__RECORDS FOR THIS TASK__:
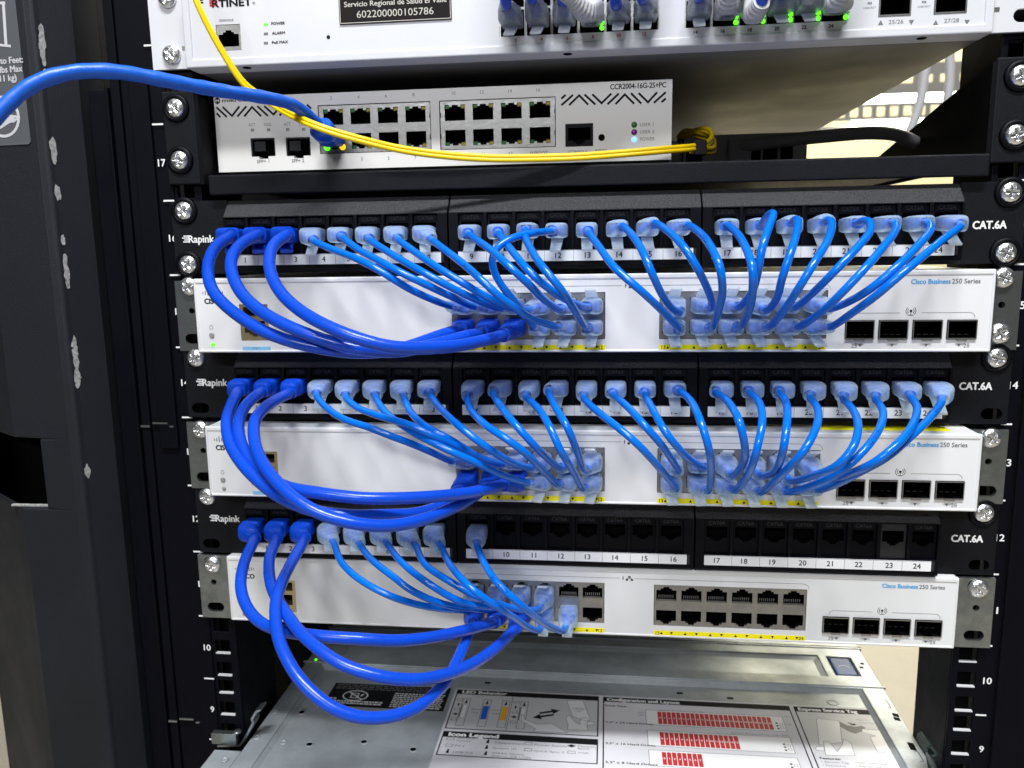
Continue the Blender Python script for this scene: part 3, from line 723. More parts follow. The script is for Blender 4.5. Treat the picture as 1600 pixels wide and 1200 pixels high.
def patch_panel(idx, n):
    z = zc(n)
    pp = thing('patch_bay', ['black patch panel with a grey speckled top edge, just under the router shelf',
                               'black patch panel between the two upper white switches, all twenty-four sockets filled',
                               'black patch panel with fifteen empty sockets above the lowest white switch'][idx], 'patch panel', (0, 0, z), 'black patch panels')
    ears = []
    for sgn in (-1, 1):
        xa, xb = (-240.8, -205.4) if sgn < 0 else (207.4, 241)
        sl = slot(sgn*HX, z+15.875, 5.6, 3.3)+slot(sgn*HX, z-15.875, 5.6, 3.3)
        e = MB().plate(xa, xb, z-21.6, z+21.6, sl, -3.4, -1.2).build('mounting_ear', 'powder', pp, bevel=0.5)
        mk = MB()
        if sgn > 0: mk.text('CAT.6A', (223.5+(0, -0.5, 1.5)[idx], -3.5, z+(-1.0, 0.0, 0.2)[idx]), 4.0, w=17.0, bold=0.24)
        else:
            x0 = -236.0+(0.5, 2.0, 3.5)[idx]; zz = z+(-0.8, 0.5, 1.5)[idx]
            mk2 = MB()
            mk.text('Rapink', (x0+4.2, -3.5, zz), 4.2, 'l', w=16.0, bold=0.18)
            for k, (xl, l) in enumerate(((0.9, 4.8), (0.0, 4.6), (1.4, 2.6), (0.6, 3.6))): mk2.box(x0+xl, x0+xl+l, -3.46, -3.42, zz+1.5-k*1.15, zz+2.15-k*1.15)
        mk.build('lettering', 'whiteink', e)
        if sgn < 0: mk2.build('logo', 'whiteink', e)
        dzs = (15.875, -15.875) if idx == 0 else (15.875,)
        for dz in dzs: place(SCREWW if not (idx and sgn < 0) else SCREW, 'screw', pp, (sgn*HX, -3.5, z+dz), rnd.uniform(0, 1.5))
    MB().box(-205.2, 207.2, -1.2, 14, z-21.5, z+21.0).build('backing', 'black', pp)
    for g, (xa, xb) in enumerate(GRP):
        wins = [(port_x(k)-7.2, port_x(k)+7.2, z-10.3, z+10.7) for k in range(g*8+1, g*8+9)]
        mb = MB().plate(xa, xb, z-19.5, z+11.2, wins, PY, -4.0)
        md = mb.build('port_module', 'blackp', pp, bevel=0.35)
        MB().prism([(xa, PY+0.4, z+11.25), (xa, -2.5, z+21.2), (xa, -1.3, z+21.2), (xa, -1.3, z+11.25)], (xb-xa, 0, 0)).build('top_slope', 'speckle', md, bevel=0.5)
        MB().prism([(xa, PY+1.0, z-19.6), (xa, -3.0, z-19.6), (xa, -3.0, z-21.6), (xa, PY+3, z-21.6)], (xb-xa, 0, 0)).build('bottom_edge', 'blackp', md, bevel=0.4)
        la, lb = xa+5.2, xb-4.0
        ls = MB().box(la, lb, PY-0.5, PY-0.1, z-16.8, z-10.7).build('number_strip', 'strip', md, bevel=0.15)
        tx = MB()
        for k in range(g*8+1, g*8+9):
            cx = la+(lb-la)*((k-1) % 8+0.5)/8
            tx.text(str(k), (cx+rnd.uniform(-0.8, 0.8), PY-0.56, z-13.7), 3.0, mi=0, bold=0.05)
            if (k-1) % 8: tx.box(cx-(lb-la)/16-0.07, cx-(lb-la)/16+0.07, PY-0.55, PY-0.52, z-16.7, z-10.8)
        tx.box(la, lb, PY-0.55, PY-0.52, z-10.95, z-10.8)
        tx.build('port_number', 'ink', ls)
        MB().box(lb+0.1, lb+1.6, PY-0.6, PY-0.1, z-16.6, z-10.8).build('strip_holder', 'emboss', md)
    for k in range(1, 25):
        me = KG if (idx == 2 and k == 23) else KB
        o = place(me, 'port', pp, (port_x(k), PY+2.2, z), 0)
        if me is KG: o['label'] = 'greyer socket with clearer raised letters'
        t = bpy.data.objects.new('port_lettering', KT); COL.objects.link(t); t.parent = o; WL[t.name] = WL[o.name]
    return pp
for i, n in enumerate((16, 14, 12)): patch_panel(i, n)

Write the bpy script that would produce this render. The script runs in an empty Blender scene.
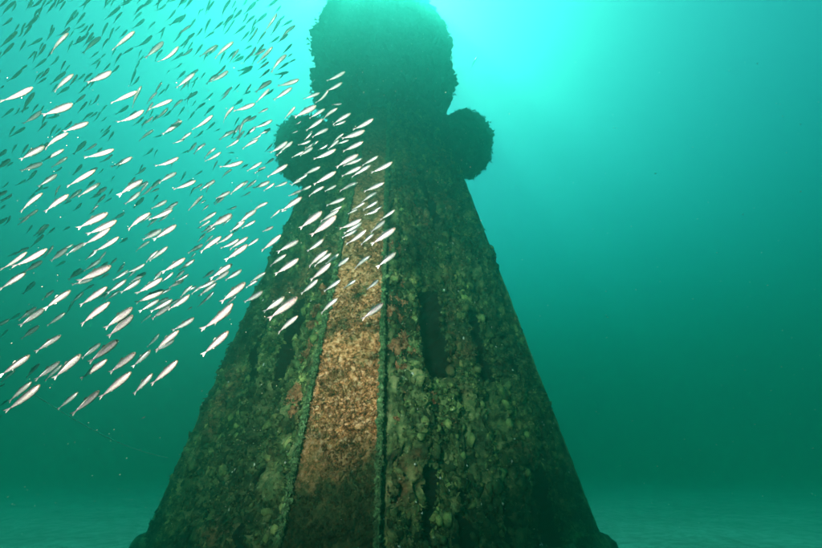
import bpy, math, random
import numpy as np
from mathutils import Vector, Matrix

random.seed(7)
RNG = np.random.default_rng(11)
SC = bpy.context.scene
COL = SC.collection
R = math.radians

# ------------------------------------------------------------------ camera
PITCH = 25.0
cam_d = bpy.data.cameras.new("camera")
cam_d.sensor_width = 36.0
cam_d.lens = 36.0 * 400 / 822
cam_d.clip_start = 0.05
cam_d.clip_end = 500
cam = bpy.data.objects.new("camera", cam_d)
cam.location = (0, 0, 1.0)
cam.rotation_euler = (R(90 + PITCH), 0, 0)
COL.objects.link(cam)
SC.camera = cam

# ------------------------------------------------------------------ sky and sun
SUN_EL, SUN_AZ = 63.0, -7.5            # azimuth from +Y towards +X
w = bpy.data.worlds.new("World")
SC.world = w
w.use_nodes = True
nt = w.node_tree
bg = nt.nodes["Background"]
sky = nt.nodes.new("ShaderNodeTexSky")
sky.sky_type = 'NISHITA'
sky.sun_disc = False
sky.sun_elevation = R(SUN_EL)
sky.sun_rotation = R(SUN_AZ)
nt.links.new(sky.outputs[0], bg.inputs[0])
bg.inputs[1].default_value = 0.12

sd = bpy.data.lights.new("sun", 'SUN')
sd.energy = 4.5
sd.angle = R(0.6)
sd.color = (1.0, 0.97, 0.92)
sun = bpy.data.objects.new("sun", sd)
v = Vector((math.sin(R(SUN_AZ)) * math.cos(R(SUN_EL)), math.cos(R(SUN_AZ)) * math.cos(R(SUN_EL)), math.sin(R(SUN_EL))))
sun.rotation_euler = v.to_track_quat('Z', 'Y').to_euler()
COL.objects.link(sun)

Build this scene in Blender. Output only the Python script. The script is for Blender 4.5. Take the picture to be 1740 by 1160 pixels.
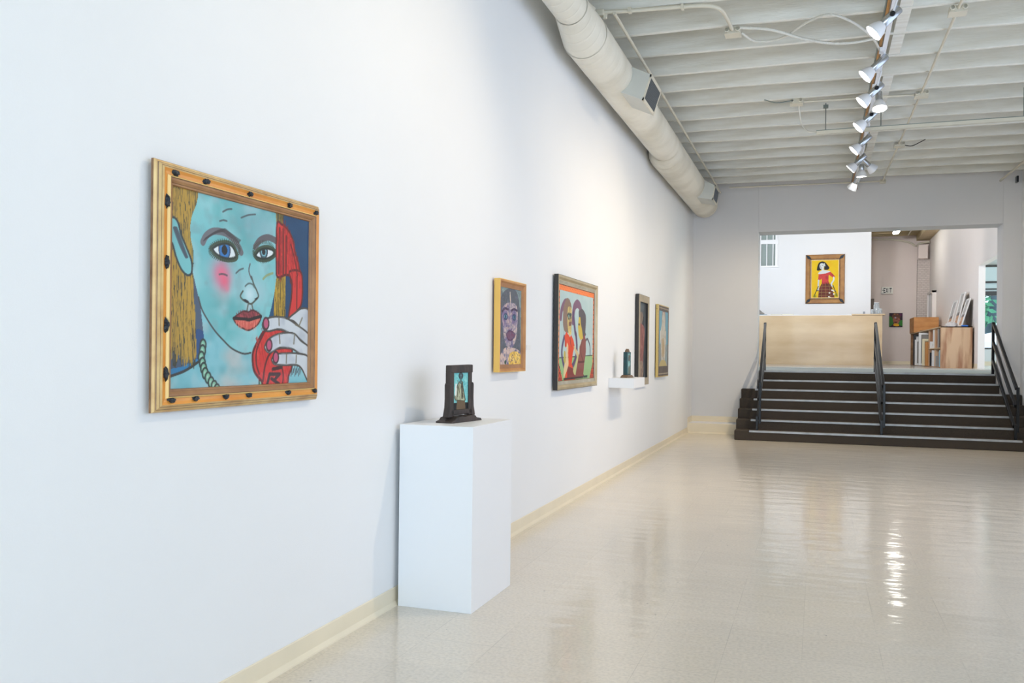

__OBJECTIVE__: Copy the whole of the material above exactly, but not its images.

__RESULT OF THE TASK__:
Continue the Blender Python script for this scene: part 3, from line 723. More parts follow. The script is for Blender 4.5. Treat the picture as 1600 pixels wide and 1200 pixels high.
def patch_panel(idx, n):
    z = zc(n)
    pp = thing('patch_bay', ['black patch panel with a grey speckled top edge, just under the router shelf',
                               'black patch panel between the two upper white switches, all twenty-four sockets filled',
                               'black patch panel with fifteen empty sockets above the lowest white switch'][idx], 'patch panel', (0, 0, z), 'black patch panels')
    ears = []
    for sgn in (-1, 1):
        xa, xb = (-240.8, -205.4) if sgn < 0 else (207.4, 241)
        sl = slot(sgn*HX, z+15.875, 5.6, 3.3)+slot(sgn*HX, z-15.875, 5.6, 3.3)
        e = MB().plate(xa, xb, z-21.6, z+21.6, sl, -3.4, -1.2).build('mounting_ear', 'powder', pp, bevel=0.5)
        mk = MB()
        if sgn > 0: mk.text('CAT.6A', (223.5+(0, -0.5, 1.5)[idx], -3.5, z+(-1.0, 0.0, 0.2)[idx]), 4.0, w=17.0, bold=0.24)
        else:
            x0 = -236.0+(0.5, 2.0, 3.5)[idx]; zz = z+(-0.8, 0.5, 1.5)[idx]
            mk2 = MB()
            mk.text('Rapink', (x0+4.2, -3.5, zz), 4.2, 'l', w=16.0, bold=0.18)
            for k, (xl, l) in enumerate(((0.9, 4.8), (0.0, 4.6), (1.4, 2.6), (0.6, 3.6))): mk2.box(x0+xl, x0+xl+l, -3.46, -3.42, zz+1.5-k*1.15, zz+2.15-k*1.15)
        mk.build('lettering', 'whiteink', e)
        if sgn < 0: mk2.build('logo', 'whiteink', e)
        dzs = (15.875, -15.875) if idx == 0 else (15.875,)
        for dz in dzs: place(SCREWW if not (idx and sgn < 0) else SCREW, 'screw', pp, (sgn*HX, -3.5, z+dz), rnd.uniform(0, 1.5))
    MB().box(-205.2, 207.2, -1.2, 14, z-21.5, z+21.0).build('backing', 'black', pp)
    for g, (xa, xb) in enumerate(GRP):
        wins = [(port_x(k)-7.2, port_x(k)+7.2, z-10.3, z+10.7) for k in range(g*8+1, g*8+9)]
        mb = MB().plate(xa, xb, z-19.5, z+11.2, wins, PY, -4.0)
        md = mb.build('port_module', 'blackp', pp, bevel=0.35)
        MB().prism([(xa, PY+0.4, z+11.25), (xa, -2.5, z+21.2), (xa, -1.3, z+21.2), (xa, -1.3, z+11.25)], (xb-xa, 0, 0)).build('top_slope', 'speckle', md, bevel=0.5)
        MB().prism([(xa, PY+1.0, z-19.6), (xa, -3.0, z-19.6), (xa, -3.0, z-21.6), (xa, PY+3, z-21.6)], (xb-xa, 0, 0)).build('bottom_edge', 'blackp', md, bevel=0.4)
        la, lb = xa+5.2, xb-4.0
        ls = MB().box(la, lb, PY-0.5, PY-0.1, z-16.8, z-10.7).build('number_strip', 'strip', md, bevel=0.15)
        tx = MB()
        for k in range(g*8+1, g*8+9):
            cx = la+(lb-la)*((k-1) % 8+0.5)/8
            tx.text(str(k), (cx+rnd.uniform(-0.8, 0.8), PY-0.56, z-13.7), 3.0, mi=0, bold=0.05)
            if (k-1) % 8: tx.box(cx-(lb-la)/16-0.07, cx-(lb-la)/16+0.07, PY-0.55, PY-0.52, z-16.7, z-10.8)
        tx.box(la, lb, PY-0.55, PY-0.52, z-10.95, z-10.8)
        tx.build('port_number', 'ink', ls)
        MB().box(lb+0.1, lb+1.6, PY-0.6, PY-0.1, z-16.6, z-10.8).build('strip_holder', 'emboss', md)
    for k in range(1, 25):
        me = KG if (idx == 2 and k == 23) else KB
        o = place(me, 'port', pp, (port_x(k), PY+2.2, z), 0)
        if me is KG: o['label'] = 'greyer socket with clearer raised letters'
        t = bpy.data.objects.new('port_lettering', KT); COL.objects.link(t); t.parent = o; WL[t.name] = WL[o.name]
    return pp
for i, n in enumerate((16, 14, 12)): patch_panel(i, n)

Write the bpy script that would produce this render. The script runs in an empty Blender scene.
import bpy, math, random
import numpy as np
from mathutils import Vector, Matrix

random.seed(7)
RNG = np.random.default_rng(11)
SC = bpy.context.scene
COL = SC.collection
R = math.radians

# ------------------------------------------------------------------ camera
PITCH = 25.0
cam_d = bpy.data.cameras.new("camera")
cam_d.sensor_width = 36.0
cam_d.lens = 36.0 * 400 / 822
cam_d.clip_start = 0.05
cam_d.clip_end = 500
cam = bpy.data.objects.new("camera", cam_d)
cam.location = (0, 0, 1.0)
cam.rotation_euler = (R(90 + PITCH), 0, 0)
COL.objects.link(cam)
SC.camera = cam

# ------------------------------------------------------------------ sky and sun
SUN_EL, SUN_AZ = 63.0, -7.5            # azimuth from +Y towards +X
w = bpy.data.worlds.new("World")
SC.world = w
w.use_nodes = True
nt = w.node_tree
bg = nt.nodes["Background"]
sky = nt.nodes.new("ShaderNodeTexSky")
sky.sky_type = 'NISHITA'
sky.sun_disc = False
sky.sun_elevation = R(SUN_EL)
sky.sun_rotation = R(SUN_AZ)
nt.links.new(sky.outputs[0], bg.inputs[0])
bg.inputs[1].default_value = 0.12

sd = bpy.data.lights.new("sun", 'SUN')
sd.energy = 4.5
sd.angle = R(0.6)
sd.color = (1.0, 0.97, 0.92)
sun = bpy.data.objects.new("sun", sd)
v = Vector((math.sin(R(SUN_AZ)) * math.cos(R(SUN_EL)), math.cos(R(SUN_AZ)) * math.cos(R(SUN_EL)), math.sin(R(SUN_EL))))
sun.rotation_euler = v.to_track_quat('Z', 'Y').to_euler()
COL.objects.link(sun)

Build this scene in Blender. Output only the Python script. The script is for Blender 4.5. Take the picture to be 1740 by 1160 pixels.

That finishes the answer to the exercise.